When a matador misses his coup de grace, or if the bull is reluctant to give up the ghost and graze the fields of Elysium, the puntilleros are paged. With sharp daggers, they repeatedly stab the bull in the head until the deed is brutally done, and the vanquished vaca is hauled off by a mule team. I found this to be the most disturbing (and most dishonorable) aspect of the entire affair. When I was not sitting in awe, stunned by the sanguine spectacle, I thought about objections I had to the often offensive act of bullfighting. While I probably won’t go out of my way to attend another corrida, I should mention that in comparison to the meat and poultry so many of us consume on a regular basis, the bulls bred for the ring are treated as bovine kings until the day they die, and when that day comes, at least they have a fighting chance to take out the men marked to put them down.

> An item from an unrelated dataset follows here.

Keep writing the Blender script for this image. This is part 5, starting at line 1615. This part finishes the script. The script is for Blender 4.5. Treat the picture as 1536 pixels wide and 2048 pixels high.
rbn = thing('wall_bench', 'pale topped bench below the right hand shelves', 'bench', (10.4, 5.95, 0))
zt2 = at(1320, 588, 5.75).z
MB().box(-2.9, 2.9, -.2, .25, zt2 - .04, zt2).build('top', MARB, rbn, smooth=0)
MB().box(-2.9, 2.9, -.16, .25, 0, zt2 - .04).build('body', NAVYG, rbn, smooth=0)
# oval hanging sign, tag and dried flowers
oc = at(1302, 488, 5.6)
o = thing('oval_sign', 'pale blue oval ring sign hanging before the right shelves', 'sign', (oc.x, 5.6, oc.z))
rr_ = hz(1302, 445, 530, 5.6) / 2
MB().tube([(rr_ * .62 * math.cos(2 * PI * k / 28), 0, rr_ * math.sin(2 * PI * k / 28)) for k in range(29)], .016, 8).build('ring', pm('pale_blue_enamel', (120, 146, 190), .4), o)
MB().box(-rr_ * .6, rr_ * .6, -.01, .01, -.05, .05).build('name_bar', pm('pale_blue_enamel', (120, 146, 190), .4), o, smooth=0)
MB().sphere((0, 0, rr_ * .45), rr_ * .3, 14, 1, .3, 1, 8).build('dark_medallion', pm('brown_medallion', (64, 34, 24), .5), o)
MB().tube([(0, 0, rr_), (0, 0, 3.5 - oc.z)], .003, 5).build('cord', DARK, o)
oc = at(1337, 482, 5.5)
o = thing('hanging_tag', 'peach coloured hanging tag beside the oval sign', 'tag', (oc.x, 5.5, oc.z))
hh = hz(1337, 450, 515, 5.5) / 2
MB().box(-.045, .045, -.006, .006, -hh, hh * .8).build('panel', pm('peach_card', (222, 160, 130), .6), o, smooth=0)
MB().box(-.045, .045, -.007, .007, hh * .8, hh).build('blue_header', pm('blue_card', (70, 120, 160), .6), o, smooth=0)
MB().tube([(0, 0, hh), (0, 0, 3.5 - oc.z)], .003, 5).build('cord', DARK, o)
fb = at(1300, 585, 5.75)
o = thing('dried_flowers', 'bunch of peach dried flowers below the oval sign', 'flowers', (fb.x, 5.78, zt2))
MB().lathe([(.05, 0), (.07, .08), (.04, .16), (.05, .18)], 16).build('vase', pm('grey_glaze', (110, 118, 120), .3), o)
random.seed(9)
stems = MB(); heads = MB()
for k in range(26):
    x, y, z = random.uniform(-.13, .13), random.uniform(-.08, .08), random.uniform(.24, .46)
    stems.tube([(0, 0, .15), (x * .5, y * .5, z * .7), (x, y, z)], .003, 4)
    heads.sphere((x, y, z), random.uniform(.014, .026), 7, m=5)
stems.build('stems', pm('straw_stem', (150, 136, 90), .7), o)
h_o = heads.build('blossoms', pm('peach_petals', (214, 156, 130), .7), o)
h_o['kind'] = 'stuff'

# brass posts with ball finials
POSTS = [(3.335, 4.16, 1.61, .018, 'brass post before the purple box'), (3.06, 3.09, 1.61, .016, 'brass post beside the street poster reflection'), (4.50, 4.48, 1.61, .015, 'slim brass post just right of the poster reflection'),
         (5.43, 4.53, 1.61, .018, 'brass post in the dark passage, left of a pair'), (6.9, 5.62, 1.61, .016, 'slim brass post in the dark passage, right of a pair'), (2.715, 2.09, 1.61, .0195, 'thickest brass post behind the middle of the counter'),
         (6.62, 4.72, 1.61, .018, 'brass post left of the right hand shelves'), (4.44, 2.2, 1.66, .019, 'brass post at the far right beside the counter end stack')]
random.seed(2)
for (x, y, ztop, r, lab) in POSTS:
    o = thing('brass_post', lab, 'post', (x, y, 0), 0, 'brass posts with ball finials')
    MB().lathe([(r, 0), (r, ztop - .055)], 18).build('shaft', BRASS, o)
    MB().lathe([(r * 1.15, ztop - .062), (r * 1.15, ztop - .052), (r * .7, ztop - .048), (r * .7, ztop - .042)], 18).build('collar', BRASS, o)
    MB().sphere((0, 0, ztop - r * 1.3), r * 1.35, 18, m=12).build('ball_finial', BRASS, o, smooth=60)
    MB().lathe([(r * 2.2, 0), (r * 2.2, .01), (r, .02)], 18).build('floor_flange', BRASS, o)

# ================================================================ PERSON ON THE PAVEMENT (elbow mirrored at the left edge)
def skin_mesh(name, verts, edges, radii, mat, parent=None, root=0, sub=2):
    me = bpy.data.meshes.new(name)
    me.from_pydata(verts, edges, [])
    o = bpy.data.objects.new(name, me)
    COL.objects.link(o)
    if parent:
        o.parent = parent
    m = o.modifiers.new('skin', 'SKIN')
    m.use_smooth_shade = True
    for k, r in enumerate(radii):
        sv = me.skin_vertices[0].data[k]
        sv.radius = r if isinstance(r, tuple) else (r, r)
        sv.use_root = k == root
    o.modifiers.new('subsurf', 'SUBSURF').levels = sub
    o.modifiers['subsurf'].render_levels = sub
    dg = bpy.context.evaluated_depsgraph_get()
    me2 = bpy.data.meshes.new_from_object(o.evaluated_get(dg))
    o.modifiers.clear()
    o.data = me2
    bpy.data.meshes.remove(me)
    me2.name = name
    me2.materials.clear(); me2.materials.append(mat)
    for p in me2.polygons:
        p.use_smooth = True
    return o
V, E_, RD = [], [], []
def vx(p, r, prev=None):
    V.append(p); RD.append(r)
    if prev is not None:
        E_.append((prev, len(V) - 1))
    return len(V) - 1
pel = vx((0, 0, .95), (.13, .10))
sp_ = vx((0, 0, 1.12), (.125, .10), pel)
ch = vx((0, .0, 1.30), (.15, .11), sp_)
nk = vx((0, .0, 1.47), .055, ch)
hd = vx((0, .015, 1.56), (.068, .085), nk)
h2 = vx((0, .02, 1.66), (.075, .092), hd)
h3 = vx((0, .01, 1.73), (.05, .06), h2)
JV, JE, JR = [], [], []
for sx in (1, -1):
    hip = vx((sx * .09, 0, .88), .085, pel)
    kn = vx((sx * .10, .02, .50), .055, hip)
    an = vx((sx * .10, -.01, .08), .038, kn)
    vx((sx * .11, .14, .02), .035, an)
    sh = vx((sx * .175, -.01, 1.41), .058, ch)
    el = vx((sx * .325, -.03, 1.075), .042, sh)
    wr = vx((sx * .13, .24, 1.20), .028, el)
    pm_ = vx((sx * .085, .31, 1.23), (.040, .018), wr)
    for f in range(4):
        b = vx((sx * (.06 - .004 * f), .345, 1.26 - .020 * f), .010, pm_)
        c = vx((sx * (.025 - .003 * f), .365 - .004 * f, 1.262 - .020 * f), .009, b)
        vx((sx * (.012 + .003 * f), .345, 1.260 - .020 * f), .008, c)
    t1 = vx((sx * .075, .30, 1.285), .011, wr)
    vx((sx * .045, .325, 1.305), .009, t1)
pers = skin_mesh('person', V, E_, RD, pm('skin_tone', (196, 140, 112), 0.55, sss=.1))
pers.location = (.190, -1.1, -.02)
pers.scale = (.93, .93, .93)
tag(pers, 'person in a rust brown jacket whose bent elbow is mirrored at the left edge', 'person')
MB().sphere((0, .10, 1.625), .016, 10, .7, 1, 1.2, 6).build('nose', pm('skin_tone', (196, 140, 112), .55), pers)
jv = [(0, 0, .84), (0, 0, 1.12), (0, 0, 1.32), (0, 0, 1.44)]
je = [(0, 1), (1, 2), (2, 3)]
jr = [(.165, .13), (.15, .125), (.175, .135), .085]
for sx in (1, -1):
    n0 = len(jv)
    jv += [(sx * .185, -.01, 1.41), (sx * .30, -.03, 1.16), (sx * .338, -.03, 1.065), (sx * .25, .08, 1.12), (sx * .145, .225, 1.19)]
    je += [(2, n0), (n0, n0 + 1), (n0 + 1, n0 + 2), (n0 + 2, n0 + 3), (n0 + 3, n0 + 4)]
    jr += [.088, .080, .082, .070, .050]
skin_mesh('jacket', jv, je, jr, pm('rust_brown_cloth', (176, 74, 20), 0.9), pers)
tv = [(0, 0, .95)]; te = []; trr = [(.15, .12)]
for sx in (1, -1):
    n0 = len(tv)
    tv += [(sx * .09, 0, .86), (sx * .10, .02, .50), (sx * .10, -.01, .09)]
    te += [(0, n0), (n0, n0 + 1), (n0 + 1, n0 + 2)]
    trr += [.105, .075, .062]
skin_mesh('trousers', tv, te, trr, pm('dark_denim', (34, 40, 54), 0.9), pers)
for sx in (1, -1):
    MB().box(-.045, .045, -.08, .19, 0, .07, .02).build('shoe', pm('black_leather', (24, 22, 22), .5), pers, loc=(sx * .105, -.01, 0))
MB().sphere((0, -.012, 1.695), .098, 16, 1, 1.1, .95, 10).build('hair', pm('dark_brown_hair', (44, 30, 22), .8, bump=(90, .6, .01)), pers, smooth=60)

While I can’t condone the practice personally, if I had the choice (and I were somehow a cow with my current mental capacity), I would much rather make mortal combat than follow the herd to systematic slaughter.
Walking to the subway on my way back to the center of town, I heard cheers echoing in the distance. Instantly I knew; “Spain must’ve just scored a goal.” Eager to find a good spot to watch the game, I found a bar with a flat screen TV on an outdoor terrace not far from the Plaza Mayor. Devouring even more ham and cheese, I witnessed an easy 90 minute romp…Spain 4, Italy 0. I swiftly settled my tab and made a brisk walk to the Puerta del Sol, Madrid’s main square. Standing next to the large fountain in the middle of the plaza, the party approached from all avenues. Within minutes, I was surrounded by thousands of serendipitous Spaniards…some jumped in the fountain, some shouted congratulatory chants, and others (like me) just stood around smiling while sipping celebratory beer.
It was the kind of mass happiness I hadn’t seen since New Year’s in Thailand, and I felt fortunate to be present for such an event. The party lasted well into the wee hours, but I had the discipline to return to my hostel room at a decent time, not because I necessarily wanted to go to bed, but because I had a long day of travel the next morning, to a new continent in a new hemisphere.